Quantitative assessment of spatiotemporal dynamics in vegetation NPP, NEP and carbon sink capacity in the Weihe River Basin from 2001 to 2020

Abstract

Vegetation carbon storage is crucial role in terrestrial ecosystems, impacting material and energy conversion processes. The combined influence of climate change and anthropogenic activities underscores their significance in achieving carbon neutrality. Understanding regional climate change necessitates the examination of spatiotemporal variations in net primary productivity (NPP) and net ecosystem productivity (NEP) of vegetation, as well as quantifying the relative contributions of climate change and anthropogenic activities to vegetation dynamics. This study conducts a comprehensive analysis of NPP and NEP changes and influencing factors in the Weihe River Basin (WHRB) employing various analytical techniques, including the Mann-Kendall (M-K) test, partial correlation analysis, and a land use and cover change (LUCC) matrix. The relative contributions of anthropogenic activities and climate change to NPP are investigated through a two-step linear regression approach. Results indicate a significant increase in NPP and NEP within the WHRB from 2001 to 2020, with both climate change and anthropogenic activities exerting positive impacts on vegetation growth. Conversion from grassland to forest results in the greatest net increase in NEP, while conversion to cropland leads to the largest net decrease. Climate change and anthropogenic activities contribute 4.6 gC·m−2·a−1 (64.16%) and 2.57 gC·m−2·a−1 (35.84%) to NPP, respectively.

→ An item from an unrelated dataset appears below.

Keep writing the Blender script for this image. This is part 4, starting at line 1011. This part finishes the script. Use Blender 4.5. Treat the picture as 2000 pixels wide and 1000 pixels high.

The capacity for vegetation carbon sink demonstrates an overall increase from 2001 to 2020, with higher values observed in the southern region and lower values in the northern region. The western region and areas along the river have transitioned from carbon sinks to carbon sources, while the potential for source-to-sink transformation has gradually intensified from the central to eastern, northern, and southeast regions. This study enhances the understanding of drivers and patterns of vegetation dynamics in response to climate change and anthropogenic activities in the WHRB. The findings provide valuable scientific insights for improving NPP and carbon sink capacities and advancing sustainable development objectives.